◆ What needs to be done:
Return the listing below exactly, with the pictures dropped.

◆ Recorded data:
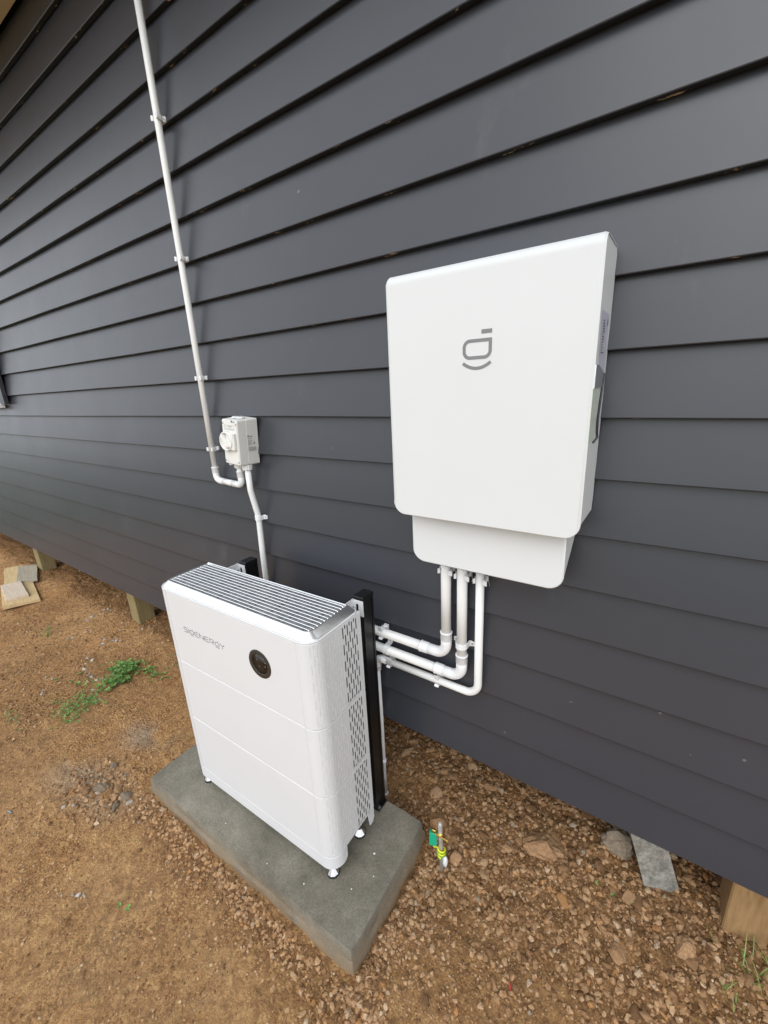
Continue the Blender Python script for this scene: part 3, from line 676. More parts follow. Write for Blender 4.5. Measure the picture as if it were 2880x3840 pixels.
# eave to isolator
c1 = empty('conduit', (-1.70, Y2, 1.32), label='tall white conduit dropping from the eave to the isolator', cat='conduit')
def rel(o, pts): return [Vector(p)-o.location for p in pts]
def kid(o, parent):
    o.matrix_parent_inverse = parent.matrix_basis.inverted() if False else Matrix.Translation(-parent.location); return o
r25, r32 = .0125, .0165
kid(pipe('pipe', [(-1.702, Y2, 3.39), (-1.699, Y2, 2.6), (-1.6985, Y2, 2.0), (-1.70, Y2, 1.375)], r25, c1), c1)
kid(pipe('elbow', arc_path([(-1.70, Y2, 1.376), (-1.70, Y2, 1.318), (-1.645, -.024, 1.318)], .036), r25+.0016, c1, 'pvc2'), c1)
kid(coupling((-1.70, Y2, 1.366), 'z', r25, .026, c1), c1)
kid(pipe('pipe', [(-1.650, -.024, 1.318), (-1.555, -.036, 1.318)], r25+.0008, c1, 'pvc2'), c1)
kid(pipe('elbow', arc_path([(-1.565, -.035, 1.318), (-1.497, -.040, 1.318), (-1.497, -.040, 1.368)], .034), r25+.0016, c1, 'pvc2'), c1)
kid(coupling((-1.497, -.040, 1.366), 'z', r25, .026, c1), c1)
kid(pipe('pipe', [(-1.497, -.040, 1.36), (-1.497, -.040, 1.40)], r25, c1), c1)
for z in (2.657, 2.207, 1.76, 1.46): kid(clip((-1.6985, Y2, z), 'z', r25, c1), c1)
# isolator to the stack
c2 = empty('conduit', (-1.443, -.04, 1.40), label='white conduit from the isolator down behind the battery stack', cat='conduit')
kid(pipe('pipe', arc_path([(-1.443, -.042, 1.405), (-1.444, -.042, 1.30), (-1.442, Y2, 1.18), (-1.449, Y2, 1.0), (-1.455, Y2, .72), (-1.455, -.225, .72)], [.15, .2, .4, .6, .06]), r25, c2), c2)
kid(saddle((-1.442, Y2, 1.176), 'z', r25, c2), c2)
# three from the wall unit to the stack
c3 = empty('conduit', (-.551, Y1, 1.13), label='left thick white conduit below the wall unit, turning left in the top run', cat='conduit')
kid(pipe('pipe', [(-.551, Y1, 1.28), (-.551, Y1, .87)], r32, c3), c3)
kid(pipe('elbow', arc_path([(-.551, Y1, .90), (-.551, Y1, .817), (-.645, Y1, .817)], .062), r32+.0018, c3, 'pvc2'), c3)
kid(coupling((-.551, Y1, .890), 'z', r32, .030, c3), c3); kid(coupling((-.634, Y1, .817), 'x', r32, .030, c3, flip=True), c3)
kid(pipe('pipe', arc_path([(-.62, Y1, .817), (-.98, Y1, .817), (-.98, -.225, .817)], .05), r32, c3), c3)
kid(clip((-.551, Y1, 1.128), 'z', r32, c3), c3); kid(clip((-.812, Y1, .817), 'x', r32, c3), c3)
c4 = empty('conduit', (-.495, Y1, 1.13), label='middle thick white conduit below the wall unit, held by two saddles', cat='conduit')
kid(pipe('pipe', [(-.495, Y1, 1.28), (-.495, Y1, .80)], r32, c4), c4)
kid(pipe('elbow', arc_path([(-.495, Y1, .83), (-.495, Y1, .748), (-.588, Y1, .748)], .062), r32+.0018, c4, 'pvc2'), c4)
kid(coupling((-.495, Y1, .822), 'z', r32, .030, c4), c4); kid(coupling((-.577, Y1, .748), 'x', r32, .030, c4, flip=True), c4)
kid(pipe('pipe', arc_path([(-.57, Y1, .748), (-1.04, Y1, .748), (-1.04, -.225, .748)], .05), r32, c4), c4)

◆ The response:
Continue the Blender Python script for this scene: part 3, from line 676. More parts follow. Write for Blender 4.5. Measure the picture as if it were 2880x3840 pixels.
# eave to isolator
c1 = empty('conduit', (-1.70, Y2, 1.32), label='tall white conduit dropping from the eave to the isolator', cat='conduit')
def rel(o, pts): return [Vector(p)-o.location for p in pts]
def kid(o, parent):
    o.matrix_parent_inverse = parent.matrix_basis.inverted() if False else Matrix.Translation(-parent.location); return o
r25, r32 = .0125, .0165
kid(pipe('pipe', [(-1.702, Y2, 3.39), (-1.699, Y2, 2.6), (-1.6985, Y2, 2.0), (-1.70, Y2, 1.375)], r25, c1), c1)
kid(pipe('elbow', arc_path([(-1.70, Y2, 1.376), (-1.70, Y2, 1.318), (-1.645, -.024, 1.318)], .036), r25+.0016, c1, 'pvc2'), c1)
kid(coupling((-1.70, Y2, 1.366), 'z', r25, .026, c1), c1)
kid(pipe('pipe', [(-1.650, -.024, 1.318), (-1.555, -.036, 1.318)], r25+.0008, c1, 'pvc2'), c1)
kid(pipe('elbow', arc_path([(-1.565, -.035, 1.318), (-1.497, -.040, 1.318), (-1.497, -.040, 1.368)], .034), r25+.0016, c1, 'pvc2'), c1)
kid(coupling((-1.497, -.040, 1.366), 'z', r25, .026, c1), c1)
kid(pipe('pipe', [(-1.497, -.040, 1.36), (-1.497, -.040, 1.40)], r25, c1), c1)
for z in (2.657, 2.207, 1.76, 1.46): kid(clip((-1.6985, Y2, z), 'z', r25, c1), c1)
# isolator to the stack
c2 = empty('conduit', (-1.443, -.04, 1.40), label='white conduit from the isolator down behind the battery stack', cat='conduit')
kid(pipe('pipe', arc_path([(-1.443, -.042, 1.405), (-1.444, -.042, 1.30), (-1.442, Y2, 1.18), (-1.449, Y2, 1.0), (-1.455, Y2, .72), (-1.455, -.225, .72)], [.15, .2, .4, .6, .06]), r25, c2), c2)
kid(saddle((-1.442, Y2, 1.176), 'z', r25, c2), c2)
# three from the wall unit to the stack
c3 = empty('conduit', (-.551, Y1, 1.13), label='left thick white conduit below the wall unit, turning left in the top run', cat='conduit')
kid(pipe('pipe', [(-.551, Y1, 1.28), (-.551, Y1, .87)], r32, c3), c3)
kid(pipe('elbow', arc_path([(-.551, Y1, .90), (-.551, Y1, .817), (-.645, Y1, .817)], .062), r32+.0018, c3, 'pvc2'), c3)
kid(coupling((-.551, Y1, .890), 'z', r32, .030, c3), c3); kid(coupling((-.634, Y1, .817), 'x', r32, .030, c3, flip=True), c3)
kid(pipe('pipe', arc_path([(-.62, Y1, .817), (-.98, Y1, .817), (-.98, -.225, .817)], .05), r32, c3), c3)
kid(clip((-.551, Y1, 1.128), 'z', r32, c3), c3); kid(clip((-.812, Y1, .817), 'x', r32, c3), c3)
c4 = empty('conduit', (-.495, Y1, 1.13), label='middle thick white conduit below the wall unit, held by two saddles', cat='conduit')
kid(pipe('pipe', [(-.495, Y1, 1.28), (-.495, Y1, .80)], r32, c4), c4)
kid(pipe('elbow', arc_path([(-.495, Y1, .83), (-.495, Y1, .748), (-.588, Y1, .748)], .062), r32+.0018, c4, 'pvc2'), c4)
kid(coupling((-.495, Y1, .822), 'z', r32, .030, c4), c4); kid(coupling((-.577, Y1, .748), 'x', r32, .030, c4, flip=True), c4)
kid(pipe('pipe', arc_path([(-.57, Y1, .748), (-1.04, Y1, .748), (-1.04, -.225, .748)], .05), r32, c4), c4)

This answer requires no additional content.